THE MET, NYC. WED, AUG 1, 2001
Staring at Charles Demuth’s “No. 5 in Gold.” Modern art purports to be nothing at all. It is not a clear picture of an idea, but the product of a merely suggestive pathology. It represents that which is merely tolerated in the modern mind. It is never “just adorable,” as an elderly couple nearby have described a painting of a church steeple-centered, hilly village. It is ambiguous about the shape and nature of the author’s hands, about whether they are generous or careful or hideous or obscene, treading water in a Bohemian sea of waste and fear and lust.
Whether intentionally or not, the author abdicates authority by avoiding clarity of intent, and by indulging in apathetic symbology. Yet the strokes and incisions they leave behind always lend themselves to ominous interpretations.
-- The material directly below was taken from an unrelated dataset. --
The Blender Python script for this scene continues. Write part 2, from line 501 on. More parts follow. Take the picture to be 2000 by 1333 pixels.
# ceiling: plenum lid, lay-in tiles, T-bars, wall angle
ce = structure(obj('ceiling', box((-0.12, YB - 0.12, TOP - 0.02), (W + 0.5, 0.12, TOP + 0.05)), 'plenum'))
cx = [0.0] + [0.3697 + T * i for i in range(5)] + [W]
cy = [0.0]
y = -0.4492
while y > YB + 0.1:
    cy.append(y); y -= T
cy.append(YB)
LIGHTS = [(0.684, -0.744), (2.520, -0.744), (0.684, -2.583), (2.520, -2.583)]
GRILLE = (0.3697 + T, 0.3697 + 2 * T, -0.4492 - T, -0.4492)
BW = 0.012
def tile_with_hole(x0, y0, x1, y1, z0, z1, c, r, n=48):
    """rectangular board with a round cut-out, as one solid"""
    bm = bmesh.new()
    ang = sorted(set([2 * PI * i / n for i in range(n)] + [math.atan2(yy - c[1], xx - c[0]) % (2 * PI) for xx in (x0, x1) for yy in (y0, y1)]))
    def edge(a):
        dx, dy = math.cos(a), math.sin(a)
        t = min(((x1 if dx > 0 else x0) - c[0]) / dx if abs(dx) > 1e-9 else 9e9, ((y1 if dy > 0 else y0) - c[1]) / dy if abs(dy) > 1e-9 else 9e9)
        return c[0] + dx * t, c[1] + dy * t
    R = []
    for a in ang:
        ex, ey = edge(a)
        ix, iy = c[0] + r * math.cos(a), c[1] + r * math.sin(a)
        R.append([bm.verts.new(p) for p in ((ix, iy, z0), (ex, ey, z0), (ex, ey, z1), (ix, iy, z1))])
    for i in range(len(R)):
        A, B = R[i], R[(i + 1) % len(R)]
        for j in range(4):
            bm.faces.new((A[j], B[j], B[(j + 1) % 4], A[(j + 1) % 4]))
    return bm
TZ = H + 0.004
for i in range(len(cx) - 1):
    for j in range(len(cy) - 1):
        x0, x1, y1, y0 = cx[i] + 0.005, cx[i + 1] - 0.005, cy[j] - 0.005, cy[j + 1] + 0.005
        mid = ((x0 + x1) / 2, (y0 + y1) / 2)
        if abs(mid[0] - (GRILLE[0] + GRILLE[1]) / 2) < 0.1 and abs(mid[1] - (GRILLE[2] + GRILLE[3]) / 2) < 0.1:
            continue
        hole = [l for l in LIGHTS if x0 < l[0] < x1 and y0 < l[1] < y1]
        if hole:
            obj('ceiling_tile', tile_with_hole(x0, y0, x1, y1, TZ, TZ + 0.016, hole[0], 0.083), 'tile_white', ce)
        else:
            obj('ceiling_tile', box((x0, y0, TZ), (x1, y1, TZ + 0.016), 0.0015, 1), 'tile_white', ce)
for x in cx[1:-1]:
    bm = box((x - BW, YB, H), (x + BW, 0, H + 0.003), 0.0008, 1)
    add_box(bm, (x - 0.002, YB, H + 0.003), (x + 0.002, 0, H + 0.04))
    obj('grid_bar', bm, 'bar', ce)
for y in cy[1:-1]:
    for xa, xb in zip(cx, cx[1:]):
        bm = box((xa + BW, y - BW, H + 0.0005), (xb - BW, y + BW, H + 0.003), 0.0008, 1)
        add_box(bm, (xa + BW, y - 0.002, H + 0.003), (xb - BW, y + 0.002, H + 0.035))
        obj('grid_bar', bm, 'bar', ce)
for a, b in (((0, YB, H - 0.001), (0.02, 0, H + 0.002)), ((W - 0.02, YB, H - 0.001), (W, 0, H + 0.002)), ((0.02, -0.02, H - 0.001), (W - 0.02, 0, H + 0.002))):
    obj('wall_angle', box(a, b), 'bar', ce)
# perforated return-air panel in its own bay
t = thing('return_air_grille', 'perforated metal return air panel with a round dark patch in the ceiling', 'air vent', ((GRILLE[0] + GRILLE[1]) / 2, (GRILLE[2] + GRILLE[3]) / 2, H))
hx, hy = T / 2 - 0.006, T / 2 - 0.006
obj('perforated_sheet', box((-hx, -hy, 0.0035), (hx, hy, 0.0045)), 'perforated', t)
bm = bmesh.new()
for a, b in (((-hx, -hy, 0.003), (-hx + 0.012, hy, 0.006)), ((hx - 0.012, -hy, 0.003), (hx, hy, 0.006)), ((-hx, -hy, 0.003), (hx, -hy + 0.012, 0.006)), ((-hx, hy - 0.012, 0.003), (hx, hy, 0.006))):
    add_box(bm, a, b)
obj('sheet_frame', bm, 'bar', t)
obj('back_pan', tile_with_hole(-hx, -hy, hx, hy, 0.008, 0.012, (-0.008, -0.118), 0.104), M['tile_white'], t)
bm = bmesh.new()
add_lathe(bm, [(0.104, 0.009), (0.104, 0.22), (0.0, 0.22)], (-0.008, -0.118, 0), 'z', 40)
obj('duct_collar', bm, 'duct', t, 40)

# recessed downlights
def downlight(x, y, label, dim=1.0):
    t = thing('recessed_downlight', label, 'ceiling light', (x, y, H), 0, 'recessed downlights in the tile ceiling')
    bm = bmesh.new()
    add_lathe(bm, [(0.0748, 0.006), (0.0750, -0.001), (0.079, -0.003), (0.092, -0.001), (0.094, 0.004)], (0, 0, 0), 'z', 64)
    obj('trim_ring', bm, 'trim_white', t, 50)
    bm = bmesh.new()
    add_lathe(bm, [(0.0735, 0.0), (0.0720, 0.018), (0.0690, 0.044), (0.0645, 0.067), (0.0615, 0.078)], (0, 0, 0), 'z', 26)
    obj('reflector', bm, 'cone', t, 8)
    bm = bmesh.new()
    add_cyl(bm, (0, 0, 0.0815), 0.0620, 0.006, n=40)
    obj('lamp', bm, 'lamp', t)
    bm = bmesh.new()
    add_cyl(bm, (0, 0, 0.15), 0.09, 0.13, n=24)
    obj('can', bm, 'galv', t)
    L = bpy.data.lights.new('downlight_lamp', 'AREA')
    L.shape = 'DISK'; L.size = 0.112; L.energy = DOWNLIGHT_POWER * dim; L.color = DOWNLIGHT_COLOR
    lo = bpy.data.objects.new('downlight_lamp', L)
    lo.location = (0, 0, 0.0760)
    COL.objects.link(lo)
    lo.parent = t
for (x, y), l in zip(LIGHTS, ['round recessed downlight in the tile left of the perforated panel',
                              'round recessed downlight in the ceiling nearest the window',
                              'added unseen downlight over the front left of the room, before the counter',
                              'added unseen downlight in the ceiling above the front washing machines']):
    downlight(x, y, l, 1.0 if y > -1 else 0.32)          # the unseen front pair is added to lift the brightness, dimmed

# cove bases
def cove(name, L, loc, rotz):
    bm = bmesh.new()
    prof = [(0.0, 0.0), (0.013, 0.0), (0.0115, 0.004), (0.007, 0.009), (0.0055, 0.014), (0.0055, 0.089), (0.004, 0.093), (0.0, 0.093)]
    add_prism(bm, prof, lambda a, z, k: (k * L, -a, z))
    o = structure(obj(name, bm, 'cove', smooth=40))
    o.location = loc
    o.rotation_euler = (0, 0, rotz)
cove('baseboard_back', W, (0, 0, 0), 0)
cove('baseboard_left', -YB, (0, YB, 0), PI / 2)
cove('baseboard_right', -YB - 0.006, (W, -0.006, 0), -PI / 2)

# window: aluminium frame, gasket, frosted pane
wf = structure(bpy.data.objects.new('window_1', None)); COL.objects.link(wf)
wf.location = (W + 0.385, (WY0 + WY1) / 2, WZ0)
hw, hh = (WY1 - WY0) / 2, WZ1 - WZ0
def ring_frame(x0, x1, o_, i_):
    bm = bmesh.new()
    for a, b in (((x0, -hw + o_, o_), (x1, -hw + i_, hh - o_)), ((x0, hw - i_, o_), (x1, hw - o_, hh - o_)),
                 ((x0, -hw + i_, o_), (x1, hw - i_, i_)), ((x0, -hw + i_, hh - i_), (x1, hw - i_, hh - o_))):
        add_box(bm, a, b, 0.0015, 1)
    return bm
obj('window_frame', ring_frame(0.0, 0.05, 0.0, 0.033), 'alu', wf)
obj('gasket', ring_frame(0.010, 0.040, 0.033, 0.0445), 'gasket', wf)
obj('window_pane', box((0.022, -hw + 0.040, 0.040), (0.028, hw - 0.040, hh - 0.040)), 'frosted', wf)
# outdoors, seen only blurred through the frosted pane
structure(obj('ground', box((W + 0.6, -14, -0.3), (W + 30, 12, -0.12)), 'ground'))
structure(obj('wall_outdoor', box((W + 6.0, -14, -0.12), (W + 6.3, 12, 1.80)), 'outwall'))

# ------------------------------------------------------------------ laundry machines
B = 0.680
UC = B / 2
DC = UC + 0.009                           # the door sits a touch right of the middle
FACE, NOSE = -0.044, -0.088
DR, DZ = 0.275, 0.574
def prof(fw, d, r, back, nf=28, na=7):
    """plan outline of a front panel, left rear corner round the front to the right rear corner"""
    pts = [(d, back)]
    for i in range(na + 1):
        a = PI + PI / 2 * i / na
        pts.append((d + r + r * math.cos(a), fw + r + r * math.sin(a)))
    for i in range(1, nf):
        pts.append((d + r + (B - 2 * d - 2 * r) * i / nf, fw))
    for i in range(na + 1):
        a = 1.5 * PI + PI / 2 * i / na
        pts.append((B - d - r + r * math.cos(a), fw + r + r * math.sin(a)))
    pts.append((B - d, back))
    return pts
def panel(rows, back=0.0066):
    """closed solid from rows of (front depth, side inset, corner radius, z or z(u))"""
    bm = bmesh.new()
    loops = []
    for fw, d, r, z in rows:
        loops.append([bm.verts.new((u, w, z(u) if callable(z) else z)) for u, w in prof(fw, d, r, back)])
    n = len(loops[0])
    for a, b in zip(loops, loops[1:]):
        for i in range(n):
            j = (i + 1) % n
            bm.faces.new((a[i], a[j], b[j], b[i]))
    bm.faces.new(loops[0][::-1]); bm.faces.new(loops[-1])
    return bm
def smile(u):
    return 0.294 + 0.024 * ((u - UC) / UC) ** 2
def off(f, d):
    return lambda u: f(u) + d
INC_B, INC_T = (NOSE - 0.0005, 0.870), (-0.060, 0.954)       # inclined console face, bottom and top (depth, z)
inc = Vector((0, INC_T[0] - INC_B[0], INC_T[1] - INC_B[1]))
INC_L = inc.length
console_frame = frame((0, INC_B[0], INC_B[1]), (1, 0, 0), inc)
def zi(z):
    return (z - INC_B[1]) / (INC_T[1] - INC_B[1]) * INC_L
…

The beginning of August in the city. Above, the air yearns for purity; and where it meets the entrance of this hand-thrown monument, it begins to reek of ornate confinement. We do not notice it deep within the cluster of ornaments, but outside, you can smell it for miles and decades. . . .
Back to work. Back to bed. Back to food and the rediscovery of abundance. Back to fulfillment of desire and the realization of its futility. Back to pangs of loss–of meaning and desire and companionship and solitude–to the point that choice embodies an arena of terror and paranoia. Back to divergence from your formula of purpose, to the drawing board of constellations.
2 Comments
universaltron
September 30, 2010Interesting. Modern art. Who would have thought discussions of modern art and what that might mean would make it back on globatron and from the afterlife at that.
Interesting perspective. Wherever Logocentric goes after his time in the holding space I’m sure it will be full of meaning. Please keep these posts coming from wherever you are.
Interesting to see the date at which he stared at the painting. Again, so close to 9/11.